**WHAT TO PRODUCE**
Among the entries below, which lines run from the line with "Write the bpy" through the line with "SC.cycles.max_bounces = 10"? Retype those, both ends included, exactly and without pictures.

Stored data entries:
------------------------------------------------

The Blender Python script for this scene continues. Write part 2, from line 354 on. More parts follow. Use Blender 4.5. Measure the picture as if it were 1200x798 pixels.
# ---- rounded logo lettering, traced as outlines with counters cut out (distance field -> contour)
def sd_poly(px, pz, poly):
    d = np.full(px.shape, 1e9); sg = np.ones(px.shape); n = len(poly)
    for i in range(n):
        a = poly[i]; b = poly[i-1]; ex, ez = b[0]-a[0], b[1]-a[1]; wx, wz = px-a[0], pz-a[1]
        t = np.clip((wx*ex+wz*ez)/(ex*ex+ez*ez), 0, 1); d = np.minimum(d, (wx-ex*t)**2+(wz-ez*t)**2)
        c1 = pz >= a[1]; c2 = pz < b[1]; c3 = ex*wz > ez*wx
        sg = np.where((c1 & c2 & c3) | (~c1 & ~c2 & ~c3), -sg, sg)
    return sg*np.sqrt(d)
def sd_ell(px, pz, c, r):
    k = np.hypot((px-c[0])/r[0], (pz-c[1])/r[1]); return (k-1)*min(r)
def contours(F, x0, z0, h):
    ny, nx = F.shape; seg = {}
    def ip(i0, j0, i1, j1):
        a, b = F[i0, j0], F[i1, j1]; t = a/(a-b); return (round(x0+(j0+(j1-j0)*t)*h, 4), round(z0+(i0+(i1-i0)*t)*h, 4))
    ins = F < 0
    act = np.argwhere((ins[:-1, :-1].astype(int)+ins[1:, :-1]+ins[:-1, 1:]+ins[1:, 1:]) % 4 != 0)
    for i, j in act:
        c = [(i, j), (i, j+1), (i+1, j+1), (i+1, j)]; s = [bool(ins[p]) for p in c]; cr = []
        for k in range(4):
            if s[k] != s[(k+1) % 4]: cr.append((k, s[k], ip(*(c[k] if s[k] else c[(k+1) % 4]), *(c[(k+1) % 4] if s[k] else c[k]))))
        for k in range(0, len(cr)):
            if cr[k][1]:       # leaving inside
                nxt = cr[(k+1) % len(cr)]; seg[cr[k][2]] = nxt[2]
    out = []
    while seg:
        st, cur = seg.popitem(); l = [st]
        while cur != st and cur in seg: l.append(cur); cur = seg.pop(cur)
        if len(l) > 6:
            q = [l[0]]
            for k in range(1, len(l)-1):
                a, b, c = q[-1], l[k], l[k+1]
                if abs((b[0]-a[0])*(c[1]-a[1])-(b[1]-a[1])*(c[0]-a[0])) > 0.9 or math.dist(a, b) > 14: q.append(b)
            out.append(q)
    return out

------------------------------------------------

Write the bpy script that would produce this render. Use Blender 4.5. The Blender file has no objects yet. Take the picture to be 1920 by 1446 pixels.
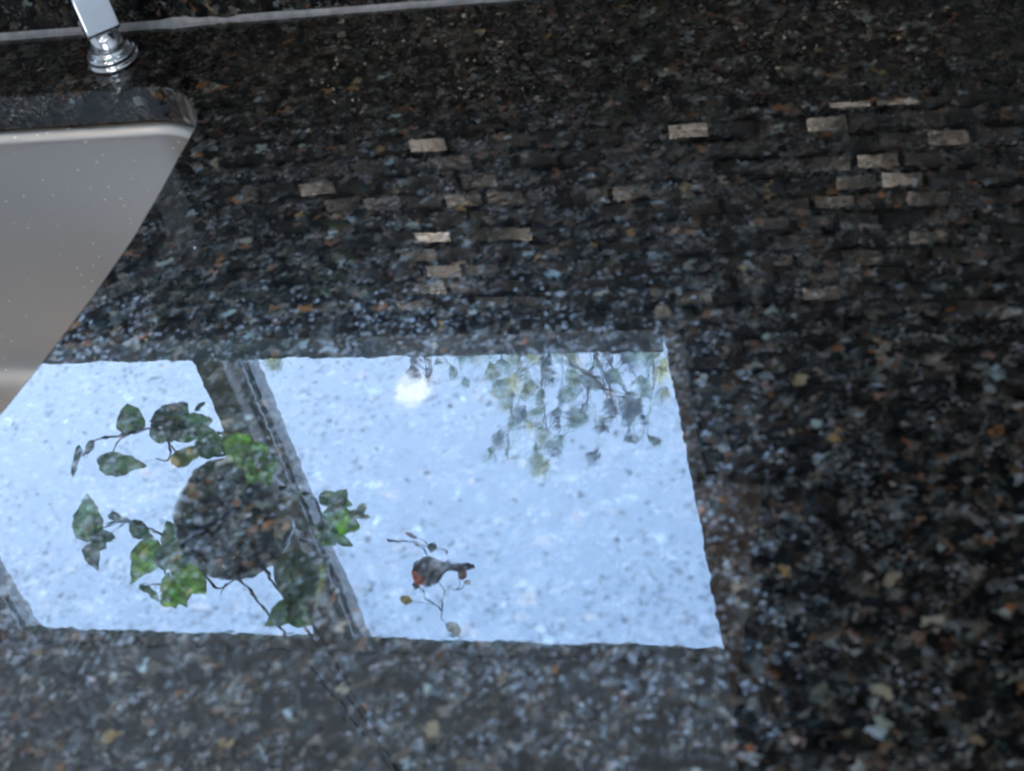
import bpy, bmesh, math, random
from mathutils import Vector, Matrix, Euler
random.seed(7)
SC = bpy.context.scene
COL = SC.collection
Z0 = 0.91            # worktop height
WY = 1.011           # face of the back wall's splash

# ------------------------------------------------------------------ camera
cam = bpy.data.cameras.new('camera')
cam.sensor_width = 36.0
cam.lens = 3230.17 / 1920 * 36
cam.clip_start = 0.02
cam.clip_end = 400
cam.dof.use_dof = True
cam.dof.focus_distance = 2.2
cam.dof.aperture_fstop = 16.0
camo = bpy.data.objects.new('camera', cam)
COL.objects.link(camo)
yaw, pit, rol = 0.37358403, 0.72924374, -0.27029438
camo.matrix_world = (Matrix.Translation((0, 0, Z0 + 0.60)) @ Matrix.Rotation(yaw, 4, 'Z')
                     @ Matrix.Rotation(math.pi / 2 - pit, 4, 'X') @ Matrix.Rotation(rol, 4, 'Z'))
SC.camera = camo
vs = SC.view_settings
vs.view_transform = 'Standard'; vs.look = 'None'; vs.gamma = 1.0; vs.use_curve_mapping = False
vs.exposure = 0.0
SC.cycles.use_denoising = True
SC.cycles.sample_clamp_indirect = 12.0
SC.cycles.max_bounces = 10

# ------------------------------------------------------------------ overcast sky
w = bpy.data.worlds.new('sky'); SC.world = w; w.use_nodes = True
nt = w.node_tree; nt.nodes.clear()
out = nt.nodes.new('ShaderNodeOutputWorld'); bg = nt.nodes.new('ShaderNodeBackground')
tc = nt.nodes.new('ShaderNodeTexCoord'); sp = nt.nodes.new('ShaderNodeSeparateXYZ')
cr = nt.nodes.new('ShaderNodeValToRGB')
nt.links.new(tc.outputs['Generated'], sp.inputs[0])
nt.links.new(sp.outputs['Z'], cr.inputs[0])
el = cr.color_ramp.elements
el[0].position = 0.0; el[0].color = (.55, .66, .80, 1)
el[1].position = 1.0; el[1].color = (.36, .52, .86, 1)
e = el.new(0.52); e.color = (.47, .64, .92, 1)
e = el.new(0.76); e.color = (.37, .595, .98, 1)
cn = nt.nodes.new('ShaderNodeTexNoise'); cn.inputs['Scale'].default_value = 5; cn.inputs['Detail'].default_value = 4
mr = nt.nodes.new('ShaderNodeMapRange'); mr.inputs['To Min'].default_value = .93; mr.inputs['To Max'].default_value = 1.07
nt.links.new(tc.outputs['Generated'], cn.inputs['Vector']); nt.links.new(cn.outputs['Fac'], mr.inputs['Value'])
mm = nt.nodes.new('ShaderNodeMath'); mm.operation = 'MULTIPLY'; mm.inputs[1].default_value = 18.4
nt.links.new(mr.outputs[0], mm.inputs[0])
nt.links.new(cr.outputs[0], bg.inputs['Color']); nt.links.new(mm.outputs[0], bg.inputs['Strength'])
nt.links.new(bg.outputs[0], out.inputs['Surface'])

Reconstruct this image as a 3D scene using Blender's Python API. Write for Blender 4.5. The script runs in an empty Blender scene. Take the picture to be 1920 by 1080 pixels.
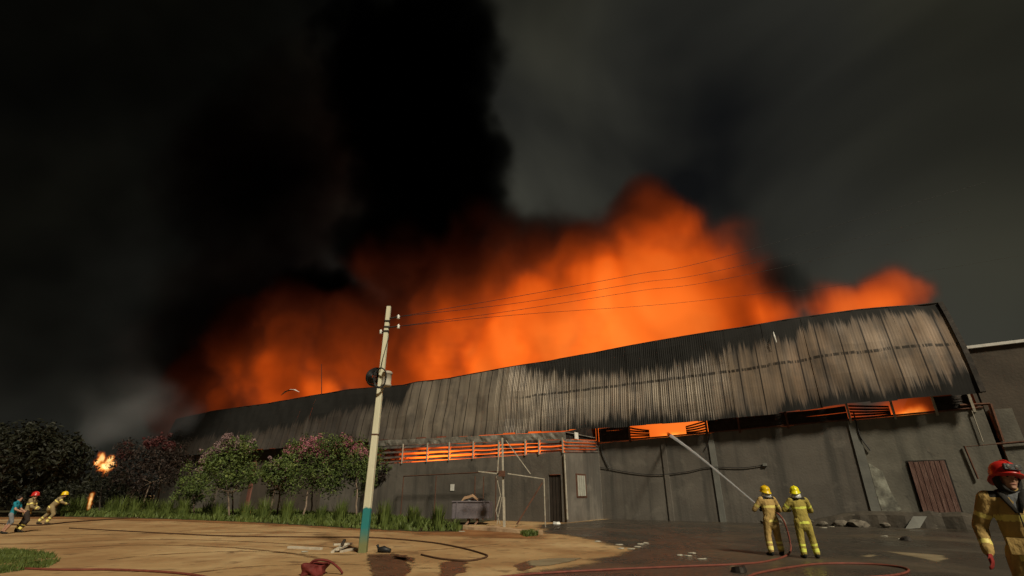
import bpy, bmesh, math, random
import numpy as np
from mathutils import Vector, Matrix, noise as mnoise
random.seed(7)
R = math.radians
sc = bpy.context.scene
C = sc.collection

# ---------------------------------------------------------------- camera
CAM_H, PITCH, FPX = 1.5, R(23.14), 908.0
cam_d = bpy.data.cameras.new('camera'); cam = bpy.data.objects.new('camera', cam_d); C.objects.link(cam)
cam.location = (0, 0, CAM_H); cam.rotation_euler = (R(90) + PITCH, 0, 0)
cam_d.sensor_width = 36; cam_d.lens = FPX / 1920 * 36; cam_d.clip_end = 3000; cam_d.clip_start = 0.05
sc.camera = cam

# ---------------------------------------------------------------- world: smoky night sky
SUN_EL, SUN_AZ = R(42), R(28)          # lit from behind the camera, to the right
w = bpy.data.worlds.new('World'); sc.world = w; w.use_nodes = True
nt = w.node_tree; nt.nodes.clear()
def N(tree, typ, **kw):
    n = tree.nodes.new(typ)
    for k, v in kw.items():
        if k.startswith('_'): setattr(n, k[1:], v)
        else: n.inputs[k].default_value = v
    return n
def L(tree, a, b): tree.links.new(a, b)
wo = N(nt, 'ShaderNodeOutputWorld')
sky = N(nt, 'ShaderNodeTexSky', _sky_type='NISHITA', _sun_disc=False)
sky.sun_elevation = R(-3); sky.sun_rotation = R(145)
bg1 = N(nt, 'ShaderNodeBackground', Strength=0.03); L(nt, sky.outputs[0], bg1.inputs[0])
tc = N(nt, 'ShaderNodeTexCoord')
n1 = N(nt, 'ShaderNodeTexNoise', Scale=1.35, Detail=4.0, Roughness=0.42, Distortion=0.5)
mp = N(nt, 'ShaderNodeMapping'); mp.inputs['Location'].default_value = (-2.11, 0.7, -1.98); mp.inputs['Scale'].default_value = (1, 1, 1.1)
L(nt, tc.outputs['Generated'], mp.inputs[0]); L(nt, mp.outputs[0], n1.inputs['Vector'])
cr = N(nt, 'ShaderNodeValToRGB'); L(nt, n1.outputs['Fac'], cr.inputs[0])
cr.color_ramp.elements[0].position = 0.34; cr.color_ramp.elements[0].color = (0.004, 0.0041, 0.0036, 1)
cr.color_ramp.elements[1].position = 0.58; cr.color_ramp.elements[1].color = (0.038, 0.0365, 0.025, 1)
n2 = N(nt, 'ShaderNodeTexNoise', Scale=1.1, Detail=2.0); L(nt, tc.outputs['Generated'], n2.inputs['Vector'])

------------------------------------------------

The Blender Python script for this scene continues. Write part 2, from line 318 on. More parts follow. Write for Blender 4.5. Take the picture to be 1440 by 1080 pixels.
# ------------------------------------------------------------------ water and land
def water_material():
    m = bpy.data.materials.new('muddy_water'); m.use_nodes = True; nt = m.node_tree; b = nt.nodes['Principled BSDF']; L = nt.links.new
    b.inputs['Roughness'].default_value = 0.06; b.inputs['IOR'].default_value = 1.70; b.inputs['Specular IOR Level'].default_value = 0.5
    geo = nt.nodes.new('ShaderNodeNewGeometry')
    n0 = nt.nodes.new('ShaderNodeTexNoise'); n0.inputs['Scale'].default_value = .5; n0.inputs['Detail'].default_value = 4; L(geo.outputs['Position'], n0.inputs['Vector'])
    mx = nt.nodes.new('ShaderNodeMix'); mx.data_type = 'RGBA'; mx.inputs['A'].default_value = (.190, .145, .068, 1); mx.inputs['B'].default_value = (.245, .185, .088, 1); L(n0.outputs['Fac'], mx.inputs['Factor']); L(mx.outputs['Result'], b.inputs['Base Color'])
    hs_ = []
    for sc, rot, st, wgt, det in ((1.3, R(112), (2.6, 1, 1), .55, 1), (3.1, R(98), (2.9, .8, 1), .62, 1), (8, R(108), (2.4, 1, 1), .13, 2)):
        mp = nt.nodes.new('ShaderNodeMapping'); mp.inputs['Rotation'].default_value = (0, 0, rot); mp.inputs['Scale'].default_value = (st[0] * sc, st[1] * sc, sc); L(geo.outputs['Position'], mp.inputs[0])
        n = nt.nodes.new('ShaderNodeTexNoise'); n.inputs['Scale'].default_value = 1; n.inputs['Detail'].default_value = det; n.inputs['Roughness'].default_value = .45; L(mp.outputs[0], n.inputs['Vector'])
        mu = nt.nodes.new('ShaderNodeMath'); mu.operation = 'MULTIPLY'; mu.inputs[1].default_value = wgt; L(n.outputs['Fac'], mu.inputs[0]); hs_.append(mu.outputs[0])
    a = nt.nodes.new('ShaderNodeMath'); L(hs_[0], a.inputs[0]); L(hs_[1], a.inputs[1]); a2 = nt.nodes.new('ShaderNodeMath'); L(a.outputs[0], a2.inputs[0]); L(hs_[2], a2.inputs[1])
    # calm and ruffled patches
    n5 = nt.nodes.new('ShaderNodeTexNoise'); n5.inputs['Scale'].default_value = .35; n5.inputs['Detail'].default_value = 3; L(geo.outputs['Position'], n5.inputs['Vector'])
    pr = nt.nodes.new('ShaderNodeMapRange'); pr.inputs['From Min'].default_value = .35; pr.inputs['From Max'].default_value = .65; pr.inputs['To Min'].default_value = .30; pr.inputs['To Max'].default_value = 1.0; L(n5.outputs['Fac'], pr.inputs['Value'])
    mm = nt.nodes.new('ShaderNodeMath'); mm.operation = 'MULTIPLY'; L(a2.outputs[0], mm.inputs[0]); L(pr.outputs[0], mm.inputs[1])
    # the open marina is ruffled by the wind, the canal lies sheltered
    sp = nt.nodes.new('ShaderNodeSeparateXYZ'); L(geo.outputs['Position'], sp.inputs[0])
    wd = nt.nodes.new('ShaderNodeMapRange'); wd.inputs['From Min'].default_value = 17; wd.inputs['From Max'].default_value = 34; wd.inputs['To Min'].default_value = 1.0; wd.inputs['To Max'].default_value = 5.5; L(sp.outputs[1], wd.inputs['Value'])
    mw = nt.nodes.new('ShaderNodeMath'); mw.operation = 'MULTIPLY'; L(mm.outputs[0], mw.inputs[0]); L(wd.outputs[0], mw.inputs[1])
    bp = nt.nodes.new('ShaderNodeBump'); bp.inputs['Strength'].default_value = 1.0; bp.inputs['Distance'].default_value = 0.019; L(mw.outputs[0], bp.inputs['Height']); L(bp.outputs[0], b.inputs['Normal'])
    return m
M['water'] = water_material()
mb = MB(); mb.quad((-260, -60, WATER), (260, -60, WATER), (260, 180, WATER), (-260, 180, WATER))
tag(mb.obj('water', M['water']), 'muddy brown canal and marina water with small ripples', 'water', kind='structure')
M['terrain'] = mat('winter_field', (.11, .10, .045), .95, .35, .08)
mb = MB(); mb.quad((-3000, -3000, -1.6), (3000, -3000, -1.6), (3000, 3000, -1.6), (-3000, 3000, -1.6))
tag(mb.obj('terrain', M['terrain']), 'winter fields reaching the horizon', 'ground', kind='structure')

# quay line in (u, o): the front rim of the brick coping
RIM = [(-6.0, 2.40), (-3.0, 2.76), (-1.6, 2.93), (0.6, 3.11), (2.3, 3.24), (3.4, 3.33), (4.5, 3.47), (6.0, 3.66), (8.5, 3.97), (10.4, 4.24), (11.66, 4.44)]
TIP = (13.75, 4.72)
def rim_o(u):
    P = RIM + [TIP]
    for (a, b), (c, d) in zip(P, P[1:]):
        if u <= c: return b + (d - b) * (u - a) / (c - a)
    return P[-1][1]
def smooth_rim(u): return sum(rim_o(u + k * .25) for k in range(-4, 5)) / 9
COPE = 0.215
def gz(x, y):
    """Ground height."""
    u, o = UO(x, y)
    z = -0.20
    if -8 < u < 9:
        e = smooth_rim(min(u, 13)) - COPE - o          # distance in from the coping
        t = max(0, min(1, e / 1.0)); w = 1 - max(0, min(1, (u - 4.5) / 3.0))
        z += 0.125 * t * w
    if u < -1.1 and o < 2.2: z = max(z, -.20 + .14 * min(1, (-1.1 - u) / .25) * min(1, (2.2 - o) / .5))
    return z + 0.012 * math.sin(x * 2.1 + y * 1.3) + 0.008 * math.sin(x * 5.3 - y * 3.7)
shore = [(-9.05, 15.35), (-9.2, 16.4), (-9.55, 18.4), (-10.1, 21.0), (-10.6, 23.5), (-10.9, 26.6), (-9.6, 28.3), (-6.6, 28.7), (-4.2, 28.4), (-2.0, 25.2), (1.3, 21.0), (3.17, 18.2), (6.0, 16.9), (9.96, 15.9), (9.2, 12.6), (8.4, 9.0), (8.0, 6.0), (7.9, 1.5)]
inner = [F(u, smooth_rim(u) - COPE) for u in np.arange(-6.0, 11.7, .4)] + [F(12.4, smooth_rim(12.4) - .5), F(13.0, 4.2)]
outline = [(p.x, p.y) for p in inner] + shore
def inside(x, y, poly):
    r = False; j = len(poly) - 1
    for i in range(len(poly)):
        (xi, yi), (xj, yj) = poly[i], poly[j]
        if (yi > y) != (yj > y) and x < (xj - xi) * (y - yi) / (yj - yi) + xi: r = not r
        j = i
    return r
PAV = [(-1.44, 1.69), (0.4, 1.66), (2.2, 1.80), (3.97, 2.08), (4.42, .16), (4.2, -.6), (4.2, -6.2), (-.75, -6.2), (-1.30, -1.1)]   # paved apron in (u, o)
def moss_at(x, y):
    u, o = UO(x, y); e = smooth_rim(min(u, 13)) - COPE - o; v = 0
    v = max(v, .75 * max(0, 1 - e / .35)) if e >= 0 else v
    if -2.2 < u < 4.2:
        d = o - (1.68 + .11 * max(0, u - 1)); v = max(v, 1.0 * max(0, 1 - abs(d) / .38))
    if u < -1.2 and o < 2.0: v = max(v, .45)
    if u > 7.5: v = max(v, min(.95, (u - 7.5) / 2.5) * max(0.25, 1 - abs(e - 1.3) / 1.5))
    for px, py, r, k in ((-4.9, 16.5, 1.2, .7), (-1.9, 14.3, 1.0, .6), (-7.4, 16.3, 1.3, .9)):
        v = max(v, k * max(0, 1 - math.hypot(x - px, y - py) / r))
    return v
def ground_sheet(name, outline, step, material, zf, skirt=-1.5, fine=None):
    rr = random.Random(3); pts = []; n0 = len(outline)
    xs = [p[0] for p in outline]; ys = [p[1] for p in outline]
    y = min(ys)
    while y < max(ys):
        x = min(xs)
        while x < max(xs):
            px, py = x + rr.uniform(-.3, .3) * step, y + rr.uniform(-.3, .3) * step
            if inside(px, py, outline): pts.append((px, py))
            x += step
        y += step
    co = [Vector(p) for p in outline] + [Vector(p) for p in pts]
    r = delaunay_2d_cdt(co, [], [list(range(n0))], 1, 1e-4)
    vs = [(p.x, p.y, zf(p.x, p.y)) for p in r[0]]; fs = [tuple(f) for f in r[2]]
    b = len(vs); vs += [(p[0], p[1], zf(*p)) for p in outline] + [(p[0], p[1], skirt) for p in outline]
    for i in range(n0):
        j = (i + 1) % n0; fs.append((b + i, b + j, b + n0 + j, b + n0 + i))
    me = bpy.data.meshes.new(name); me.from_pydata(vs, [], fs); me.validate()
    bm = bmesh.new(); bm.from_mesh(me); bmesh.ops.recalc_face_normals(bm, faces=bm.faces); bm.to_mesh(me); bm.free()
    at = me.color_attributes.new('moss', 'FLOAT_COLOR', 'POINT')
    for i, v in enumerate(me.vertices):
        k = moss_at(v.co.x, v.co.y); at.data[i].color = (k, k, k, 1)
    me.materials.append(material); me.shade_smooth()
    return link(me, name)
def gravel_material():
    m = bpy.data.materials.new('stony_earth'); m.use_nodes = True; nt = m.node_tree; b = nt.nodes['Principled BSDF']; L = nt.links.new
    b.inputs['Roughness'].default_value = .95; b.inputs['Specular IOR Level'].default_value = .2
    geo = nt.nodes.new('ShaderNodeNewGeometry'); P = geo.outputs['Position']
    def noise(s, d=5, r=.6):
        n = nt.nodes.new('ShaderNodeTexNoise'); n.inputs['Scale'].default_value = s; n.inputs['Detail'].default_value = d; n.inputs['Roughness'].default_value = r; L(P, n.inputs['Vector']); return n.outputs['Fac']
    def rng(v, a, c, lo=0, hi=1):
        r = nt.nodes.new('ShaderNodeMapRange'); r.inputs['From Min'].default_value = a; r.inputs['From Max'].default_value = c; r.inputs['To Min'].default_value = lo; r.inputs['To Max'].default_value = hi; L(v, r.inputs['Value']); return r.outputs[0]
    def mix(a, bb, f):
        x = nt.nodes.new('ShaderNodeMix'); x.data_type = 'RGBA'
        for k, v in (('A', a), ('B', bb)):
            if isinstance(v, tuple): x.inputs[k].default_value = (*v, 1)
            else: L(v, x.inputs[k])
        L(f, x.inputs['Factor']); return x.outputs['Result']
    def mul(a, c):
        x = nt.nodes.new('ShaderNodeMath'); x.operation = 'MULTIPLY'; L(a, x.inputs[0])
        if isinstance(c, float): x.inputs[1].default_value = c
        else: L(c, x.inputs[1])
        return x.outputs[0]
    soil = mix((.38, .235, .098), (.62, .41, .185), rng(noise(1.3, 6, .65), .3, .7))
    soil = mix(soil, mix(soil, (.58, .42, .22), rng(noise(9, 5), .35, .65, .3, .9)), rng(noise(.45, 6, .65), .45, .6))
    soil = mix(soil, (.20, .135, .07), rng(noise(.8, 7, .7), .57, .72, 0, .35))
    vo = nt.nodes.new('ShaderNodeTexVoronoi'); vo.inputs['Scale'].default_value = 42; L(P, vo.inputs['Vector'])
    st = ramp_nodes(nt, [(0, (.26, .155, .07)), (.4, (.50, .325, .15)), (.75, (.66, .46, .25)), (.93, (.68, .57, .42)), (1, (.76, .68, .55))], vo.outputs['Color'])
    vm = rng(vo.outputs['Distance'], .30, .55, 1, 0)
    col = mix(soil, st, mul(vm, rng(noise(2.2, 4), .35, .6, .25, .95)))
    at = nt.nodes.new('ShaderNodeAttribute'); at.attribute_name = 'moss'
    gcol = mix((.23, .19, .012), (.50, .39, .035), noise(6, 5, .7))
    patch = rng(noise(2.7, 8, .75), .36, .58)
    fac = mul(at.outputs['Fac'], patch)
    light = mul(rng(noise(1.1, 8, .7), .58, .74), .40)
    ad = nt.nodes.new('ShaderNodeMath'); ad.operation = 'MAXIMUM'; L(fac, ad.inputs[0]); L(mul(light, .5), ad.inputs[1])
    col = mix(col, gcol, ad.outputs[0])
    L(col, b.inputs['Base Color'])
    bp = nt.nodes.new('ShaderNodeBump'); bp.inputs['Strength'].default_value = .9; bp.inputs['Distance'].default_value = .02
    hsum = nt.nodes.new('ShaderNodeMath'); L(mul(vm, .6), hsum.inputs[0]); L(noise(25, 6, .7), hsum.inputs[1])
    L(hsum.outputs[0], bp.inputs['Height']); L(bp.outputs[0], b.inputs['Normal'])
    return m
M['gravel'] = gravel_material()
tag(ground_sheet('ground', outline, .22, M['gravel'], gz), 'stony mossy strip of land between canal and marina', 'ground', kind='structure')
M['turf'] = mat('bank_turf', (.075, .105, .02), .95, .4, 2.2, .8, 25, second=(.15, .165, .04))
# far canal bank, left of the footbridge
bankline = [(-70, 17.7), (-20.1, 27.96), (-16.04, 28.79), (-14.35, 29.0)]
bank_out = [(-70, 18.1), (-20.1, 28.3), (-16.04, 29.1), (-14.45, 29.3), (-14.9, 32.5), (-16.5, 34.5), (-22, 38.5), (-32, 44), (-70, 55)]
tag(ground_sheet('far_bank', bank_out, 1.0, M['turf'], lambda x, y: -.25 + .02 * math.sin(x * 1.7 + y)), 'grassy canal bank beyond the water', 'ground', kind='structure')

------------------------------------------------

**THE ANSWER**
Write the bpy script that would produce this render. Use Blender 4.5. The Blender file has no objects yet. Take the picture to be 1920 by 1446 pixels.
import bpy, bmesh, math, random
from mathutils import Vector, Matrix, Euler
random.seed(7)
SC = bpy.context.scene
COL = SC.collection
Z0 = 0.91            # worktop height
WY = 1.011           # face of the back wall's splash

# ------------------------------------------------------------------ camera
cam = bpy.data.cameras.new('camera')
cam.sensor_width = 36.0
cam.lens = 3230.17 / 1920 * 36
cam.clip_start = 0.02
cam.clip_end = 400
cam.dof.use_dof = True
cam.dof.focus_distance = 2.2
cam.dof.aperture_fstop = 16.0
camo = bpy.data.objects.new('camera', cam)
COL.objects.link(camo)
yaw, pit, rol = 0.37358403, 0.72924374, -0.27029438
camo.matrix_world = (Matrix.Translation((0, 0, Z0 + 0.60)) @ Matrix.Rotation(yaw, 4, 'Z')
                     @ Matrix.Rotation(math.pi / 2 - pit, 4, 'X') @ Matrix.Rotation(rol, 4, 'Z'))
SC.camera = camo
vs = SC.view_settings
vs.view_transform = 'Standard'; vs.look = 'None'; vs.gamma = 1.0; vs.use_curve_mapping = False
vs.exposure = 0.0
SC.cycles.use_denoising = True
SC.cycles.sample_clamp_indirect = 12.0
SC.cycles.max_bounces = 10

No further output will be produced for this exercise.